Rivka Reich (age 4), Oradea, Hungary, 1944:
Our soap factory backed onto the railway station where they took Jews to Auschwitz. We thought going to Auschwitz would be just hard labour; we didn’t think further. But my father was different. He thought we must escape.
People thought that they would go to Auschwitz & come back & find all their riches. My father & grandfather as well. They hid their silver & money in the ground. When the SS came, they knew that the Jews did that so, they interviewed him & they… I don’t know how to say it. They really hurt him, with electric wires. All full of blood. So he told them straightaway where everything was. Nobody wanted to be killed for that.
That was the beginning of the terrible times. After that my father was trying to think how we can escape, how we can go. Then he thought: in the actual factory there was a loft with a roof, one more floor, never used, but you could go up. He thought maybe we could hide there.

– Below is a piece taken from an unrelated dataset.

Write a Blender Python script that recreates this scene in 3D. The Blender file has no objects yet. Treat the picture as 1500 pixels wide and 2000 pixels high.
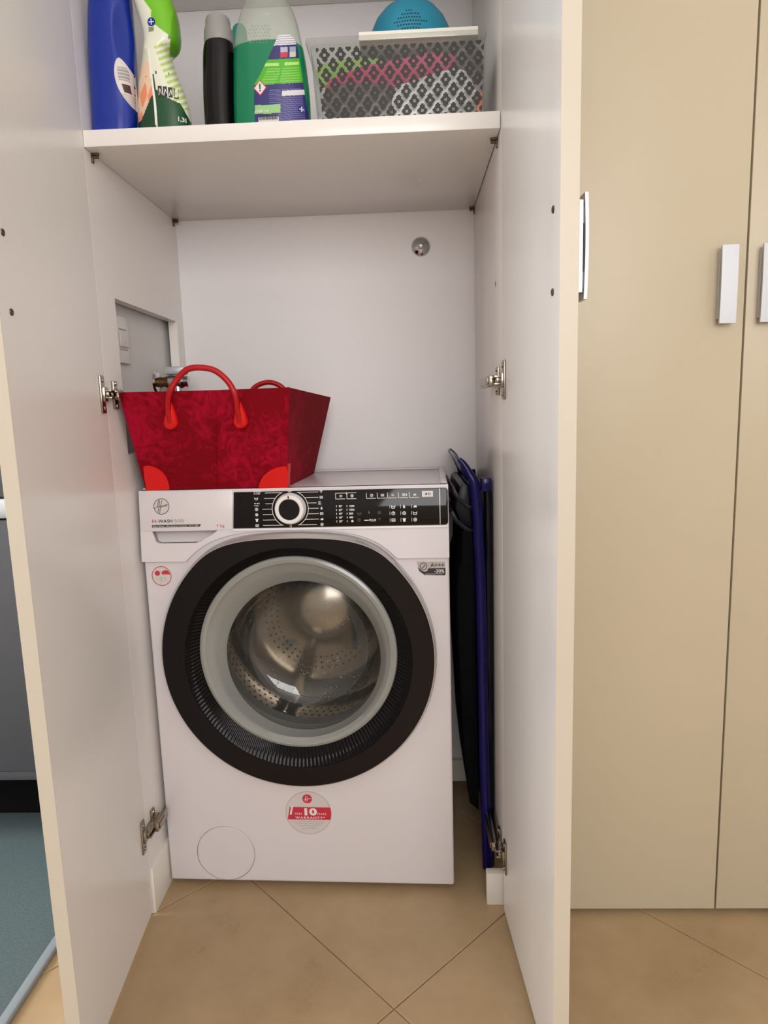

We had a non-Jewish manager, called Appan. He was very nice to us. They offered him a house & my mother's diamond ring. He said, 'I'll look after you, hide into this rooftop. Your wife, yourself & your two children. I'll bring food & look after you for as long as needed.'
My father told my grandfather about it, my grandfather was very upset. He said 'Why don’t you come with us to Auschwitz? You will be able to work for us, we are elderly people'. My father said 'no.' My grandfather was terribly upset.
After that all the people came to speak to my father. He was considered something quite special in town: very clever, very capable. They came all to him: 'Herr Rothbart, maybe you can think of something to save us.'
My father told one person, Yankel Schreiber, 'I'm thinking of going into the loft.' 'Can we come with?” So they came, with six children, so there were eight people. My mother took us for a bath in the Mikveh. Berish Weiss saw her there & said 'What are you going to do?' My mother said 'We are going to hide. Come with us.' Another three people. And it grew. The Schreibers came, and then there was a Mrs Fuchs who was a widow with two children, she came as well. My nanny came and a few other young men who were begging to come.

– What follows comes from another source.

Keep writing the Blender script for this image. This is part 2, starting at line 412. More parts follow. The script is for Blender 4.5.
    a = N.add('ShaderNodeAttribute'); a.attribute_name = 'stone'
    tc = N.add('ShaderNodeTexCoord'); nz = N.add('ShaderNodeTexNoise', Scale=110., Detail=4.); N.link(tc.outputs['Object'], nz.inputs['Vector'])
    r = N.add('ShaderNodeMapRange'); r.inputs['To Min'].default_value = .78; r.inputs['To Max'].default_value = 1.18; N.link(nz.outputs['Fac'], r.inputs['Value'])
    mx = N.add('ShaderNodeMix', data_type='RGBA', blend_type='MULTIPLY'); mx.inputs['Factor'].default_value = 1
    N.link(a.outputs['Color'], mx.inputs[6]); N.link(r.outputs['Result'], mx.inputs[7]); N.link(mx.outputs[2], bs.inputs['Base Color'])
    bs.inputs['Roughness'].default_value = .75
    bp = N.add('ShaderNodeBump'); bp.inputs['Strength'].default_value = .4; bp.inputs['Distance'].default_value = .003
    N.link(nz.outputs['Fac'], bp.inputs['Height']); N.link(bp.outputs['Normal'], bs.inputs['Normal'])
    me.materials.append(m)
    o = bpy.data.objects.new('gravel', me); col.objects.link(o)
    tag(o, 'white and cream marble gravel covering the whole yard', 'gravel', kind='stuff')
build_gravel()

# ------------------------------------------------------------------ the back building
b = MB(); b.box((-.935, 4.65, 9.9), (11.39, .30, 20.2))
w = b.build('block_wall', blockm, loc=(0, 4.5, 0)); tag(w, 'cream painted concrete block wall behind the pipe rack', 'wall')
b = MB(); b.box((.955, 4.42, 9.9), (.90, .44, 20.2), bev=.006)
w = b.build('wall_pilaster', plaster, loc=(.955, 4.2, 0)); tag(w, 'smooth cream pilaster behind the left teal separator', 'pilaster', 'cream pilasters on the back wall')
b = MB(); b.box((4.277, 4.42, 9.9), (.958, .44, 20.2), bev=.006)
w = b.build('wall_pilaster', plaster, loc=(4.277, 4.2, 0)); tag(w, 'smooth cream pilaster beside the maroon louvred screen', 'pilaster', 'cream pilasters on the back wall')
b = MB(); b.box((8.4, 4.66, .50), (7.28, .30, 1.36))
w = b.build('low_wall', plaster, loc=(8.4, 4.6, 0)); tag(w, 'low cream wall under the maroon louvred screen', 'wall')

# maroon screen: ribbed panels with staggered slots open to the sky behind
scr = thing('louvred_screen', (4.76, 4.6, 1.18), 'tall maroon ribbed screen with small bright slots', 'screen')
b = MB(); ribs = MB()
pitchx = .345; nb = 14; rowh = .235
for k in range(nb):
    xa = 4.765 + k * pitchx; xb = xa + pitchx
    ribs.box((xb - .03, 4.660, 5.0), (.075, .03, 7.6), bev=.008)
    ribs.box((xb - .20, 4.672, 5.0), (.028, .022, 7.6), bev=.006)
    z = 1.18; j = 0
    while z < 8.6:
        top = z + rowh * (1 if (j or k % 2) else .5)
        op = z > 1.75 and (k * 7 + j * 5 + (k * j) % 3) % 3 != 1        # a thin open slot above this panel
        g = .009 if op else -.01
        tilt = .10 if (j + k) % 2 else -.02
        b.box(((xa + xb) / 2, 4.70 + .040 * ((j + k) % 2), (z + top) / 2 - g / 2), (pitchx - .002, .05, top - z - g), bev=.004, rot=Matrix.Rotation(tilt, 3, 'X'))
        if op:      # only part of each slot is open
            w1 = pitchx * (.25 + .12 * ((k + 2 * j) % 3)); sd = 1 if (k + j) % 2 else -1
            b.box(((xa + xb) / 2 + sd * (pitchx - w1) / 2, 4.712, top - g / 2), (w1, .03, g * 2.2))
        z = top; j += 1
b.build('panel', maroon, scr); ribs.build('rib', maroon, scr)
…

It turned out that at the end of the day we were 28 people instead of 4. Which was a tremendous thing, it was a small area, we could just about lie down, we couldn’t walk around, the facilities were just a bucket & only food we survived with was what this fellow brought for four people. We could hear from the window, still now I can hear it, the footsteps of the SS with the big boots, it was so frightening.

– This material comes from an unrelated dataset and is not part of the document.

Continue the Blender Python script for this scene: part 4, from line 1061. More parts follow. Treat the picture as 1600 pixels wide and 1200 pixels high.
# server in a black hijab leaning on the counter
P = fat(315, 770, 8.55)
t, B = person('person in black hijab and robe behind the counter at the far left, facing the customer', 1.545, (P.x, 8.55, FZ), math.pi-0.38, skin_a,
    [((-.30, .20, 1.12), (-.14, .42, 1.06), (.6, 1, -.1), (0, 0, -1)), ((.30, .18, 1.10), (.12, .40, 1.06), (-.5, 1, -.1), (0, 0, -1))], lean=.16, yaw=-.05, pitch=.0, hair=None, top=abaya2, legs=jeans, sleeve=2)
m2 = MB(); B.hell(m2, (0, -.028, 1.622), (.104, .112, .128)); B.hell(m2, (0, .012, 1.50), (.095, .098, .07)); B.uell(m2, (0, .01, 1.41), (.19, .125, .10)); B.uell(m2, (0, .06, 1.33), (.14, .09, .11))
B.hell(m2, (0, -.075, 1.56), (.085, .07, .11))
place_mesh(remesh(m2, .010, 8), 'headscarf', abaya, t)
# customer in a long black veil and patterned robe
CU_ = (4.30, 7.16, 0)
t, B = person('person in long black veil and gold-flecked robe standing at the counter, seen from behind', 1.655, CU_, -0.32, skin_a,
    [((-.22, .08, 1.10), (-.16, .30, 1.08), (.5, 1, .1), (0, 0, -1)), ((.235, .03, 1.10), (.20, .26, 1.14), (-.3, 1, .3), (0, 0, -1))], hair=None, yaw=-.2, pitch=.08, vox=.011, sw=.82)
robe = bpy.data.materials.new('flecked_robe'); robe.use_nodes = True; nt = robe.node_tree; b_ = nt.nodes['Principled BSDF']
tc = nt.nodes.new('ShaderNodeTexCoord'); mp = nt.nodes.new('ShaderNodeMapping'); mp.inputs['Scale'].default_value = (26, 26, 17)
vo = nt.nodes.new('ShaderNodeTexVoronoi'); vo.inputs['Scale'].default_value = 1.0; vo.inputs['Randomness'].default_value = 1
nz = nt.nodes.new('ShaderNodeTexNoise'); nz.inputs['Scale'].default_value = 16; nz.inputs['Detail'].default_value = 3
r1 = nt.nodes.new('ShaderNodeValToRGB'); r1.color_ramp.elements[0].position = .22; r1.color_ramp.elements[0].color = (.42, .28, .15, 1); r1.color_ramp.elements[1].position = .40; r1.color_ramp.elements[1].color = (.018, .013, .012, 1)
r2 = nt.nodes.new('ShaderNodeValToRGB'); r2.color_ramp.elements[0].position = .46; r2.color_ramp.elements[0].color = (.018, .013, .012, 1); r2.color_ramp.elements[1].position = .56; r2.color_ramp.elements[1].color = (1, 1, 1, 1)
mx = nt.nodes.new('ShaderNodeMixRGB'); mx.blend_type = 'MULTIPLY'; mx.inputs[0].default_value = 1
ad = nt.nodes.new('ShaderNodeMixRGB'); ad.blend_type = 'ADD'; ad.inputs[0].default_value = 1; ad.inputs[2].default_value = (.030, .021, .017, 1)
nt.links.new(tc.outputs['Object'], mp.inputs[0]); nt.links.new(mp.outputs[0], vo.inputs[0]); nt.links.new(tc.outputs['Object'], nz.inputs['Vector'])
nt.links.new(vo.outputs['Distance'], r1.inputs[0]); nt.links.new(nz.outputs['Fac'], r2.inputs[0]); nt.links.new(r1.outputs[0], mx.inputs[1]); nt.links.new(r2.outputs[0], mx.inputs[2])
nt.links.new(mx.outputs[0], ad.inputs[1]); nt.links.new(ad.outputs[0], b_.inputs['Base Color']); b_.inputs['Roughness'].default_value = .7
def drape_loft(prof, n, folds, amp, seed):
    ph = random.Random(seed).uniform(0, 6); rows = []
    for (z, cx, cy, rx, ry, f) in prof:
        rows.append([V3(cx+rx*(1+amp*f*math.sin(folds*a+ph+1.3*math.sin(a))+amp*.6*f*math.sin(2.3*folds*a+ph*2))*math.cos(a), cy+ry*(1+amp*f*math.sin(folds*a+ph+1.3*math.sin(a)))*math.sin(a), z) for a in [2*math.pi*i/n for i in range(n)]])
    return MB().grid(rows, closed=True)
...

But people laid down, because when people laid down they don’t move so much. My father said 'If everybody lies down you save energy, & they don’t hear you either”, at night especially. If somebody fell asleep, if they made the slightest noise, that was terrible, so one of us was always up to see that nobody should make a noise & nobody should move. At night noises are always amplified. Just below we could see them walking up & down, taking the people from the ghetto to Auschwitz.
Appan brought chazzer [non-kosher meat] with whatever he had. I was allowed to eat it, because I was 4. If a 4-year-old child starts crying or makes the slightest noise, everybody gets endangered, so I was allowed to eat it. Hakadosh Baruch Hu [God] definitely helped all the way, because I didn’t cry. If I wanted to cry or be upset I cried in a cushion & never raised my voice.
I had to learn to speak only quietly. For quite a while afterwards I had no voice.
I still remember what they used to cook: if he brought some beans, somebody would hold a pan over a candle. That's how we cooked the beans, you can imagine hours standing there, but whatever food they could get would keep us going.
They davened [prayed]. We were petrified all the time. There was not a time when we were not, we never could relax. The slightest noise. Rats crawling over you. I coped because my parents were very loving. We suffered, but compared to what people suffered in Auschwitz it was nothing.
I can still feel it, I never talked about it for years. But my mother talked about the war a lot: 'We have to talk about the miracles. We are so lucky we are saved, we are saved for something, not just for nothing. There is a purpose in life why we are saved’.
She never took it for granted & all her life she had a purpose in life, she helped people, they both did. In those days there were no committees but all their life they helped all war victims, anyone who was victim of anything. They were there to help until their last days.
The group hid for 6 weeks until pressure on Appan forced them to make other arrangements. Rivka & her family escaped to Romania & survived.